Однако Нина способна удивить даже своего наставника:
Пред зеркалом, бывало, целый час
<…> стоит… и учится; не раз
Хотелось мне совет ей дать лукавый;
Но ум ее и сметливый и здравый
Отгадывал все мигом сам собой [IV; 179–180].
Имя героини отсылает к драме «Маскарад». В заключительных картинах поэмы появляется и сломанный браслет.

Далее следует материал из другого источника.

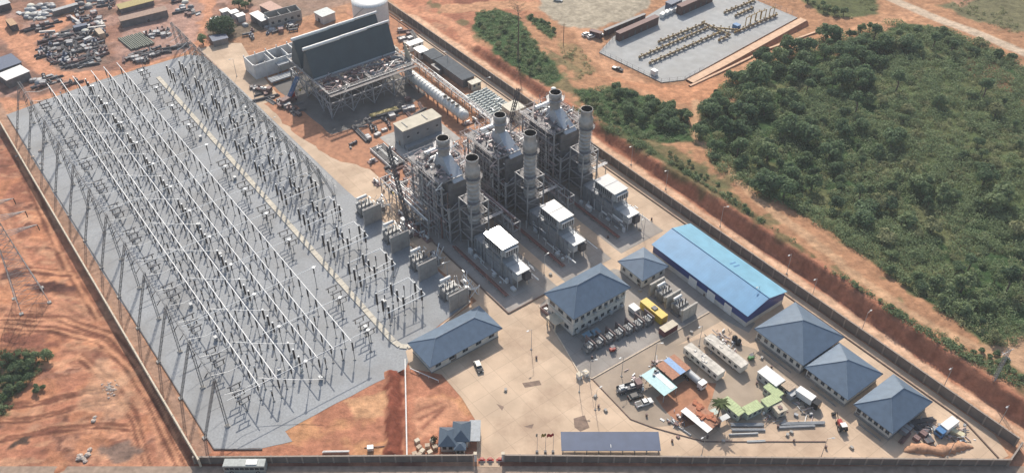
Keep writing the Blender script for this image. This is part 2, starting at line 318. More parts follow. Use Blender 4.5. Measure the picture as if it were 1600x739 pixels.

Возможно, эта узнаваемая деталь призвана оттенить иной психологический тип героини:
Она с утра была, как в лихорадке;
Поплакала немножко, золотой
Браслет сломала, в суетах перчатки
Разорвала… со страхом и тоской
Она в карету села и дорогой
Была полна мучительной тревогой;
И выходя споткнулась на крыльце.
И с бледностью печальной на лице
Вступила в залу… [IV; 181–182].
Л. Пумпянский, увидевший в поэме «русского «Фауста», проницательно заметил: «Ст. 18 как будто обещает длинное, светское произведение, сюжет которого будет понятен только нам, знающим, кто наставник… Недаром «странный шепот» ее встретил» [3; 631].
Лит.: 1) Белинский В. Г. Полное собр. соч.: В 9-ти тт. М. —Л.: Художественная литература, 1953–1959. — Т. 8. — С. 20; 2) Герцен А.И. Полн. собр. соч.: В 30-ти т. — Л.: АН СССР, 1957–1965. — Т.22. — С. 128; 3) Гинзбург Л.Я. Творческий путь Лермонтова. — Л.: Худ. лит., 1940. — 224 с.; 4) Гоголь Н.В. Собр. соч.: В 14 т. — Л.: АН СССР, 1937–1952. — Т. 8. — С.402. 5) Голованова Т.П. Сказка для детей // ЛЭ. — С.506–507; 6) Найдич Э. Лермонтов и Пушкин // Найдич Э. Этюды о Лермонтове. — СПб.: Худ. лит., 1994. С. 105–113; 7) Огарев Н. П. О литературе и искусстве. — М.: Современник, 1988. — С.186; 8) Пумпянский Л.В. Лермонтов // Л.В. Пумпянский Классическая традиция. — М.: Языки русской культуры, 2000. — С.599–647; 9) Роднянская И.Б. Демон ускользающий // И.Б. Роднянская Движение литературы. Т.1. — М.: Языки славянски культур, 2006. — С.63–89; 10) Сахаров В.И. Романтизм в России: эпоха, школы, стили. Очерки. — М.: ИМЛИ РАН, 2004. — 256 с.; 11) Турбин В.Н. Пушкин. Гоголь. Лермонтов. Об изучении лит. жанров. — М.: Просвещение, 1978. — 239 с.; 12) Чумаков Ю. Н. Из онегинской традиции: Лермонтов и Ап. Григорьев // Пушкинские чтения: Сб. ст. Таллин, 1990. — С. 129–143.